4.4. Help and verbosity options

––help, -?

Cause GHC to spew a long usage message to standard output and then exit.

-v

The -v option makes GHC verbose: it reports its version number and shows (on stderr) exactly how it invokes each phase of the compilation system. Moreover, it passes the -v flag to most phases; each reports its version number (and possibly some other information).
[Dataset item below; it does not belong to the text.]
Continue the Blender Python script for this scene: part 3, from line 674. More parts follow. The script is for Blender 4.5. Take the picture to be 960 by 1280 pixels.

Please, oh please, use the -v option when reporting bugs! Knowing that you ran the right bits in the right order is always the first thing we want to verify.

-vn

To provide more control over the compiler's verbosity, the -v flag takes an optional numeric argument. Specifying -v on its own is equivalent to -v3, and the other levels have the following meanings:

-v0

Disable all non-essential messages (this is the default).

-v1

Minimal verbosity: print one line per compilation (this is the default when ––make or ––interactive is on).

-v2

Print the name of each compilation phase as it is executed. (equivalent to -dshow-passes).

-v3

The same as -v2, except that in addition the full command line (if appropriate) for each compilation phase is also printed.

-v4

The same as -v3 except that the intermediate program representation after each compilation phase is also printed (excluding preprocessed and C/assembly files).

––version

Print a one-line string including GHC's version number.

––numeric-version

Print GHC's numeric version number only.

––print-libdir

Print the path to GHC's library directory. This is the top of the directory tree containing GHC's libraries, interfaces, and include files (usually something like /usr/local/lib/ghc-5.02 on Unix). This is the value of $libdirin the package configuration file (see Section 4.10).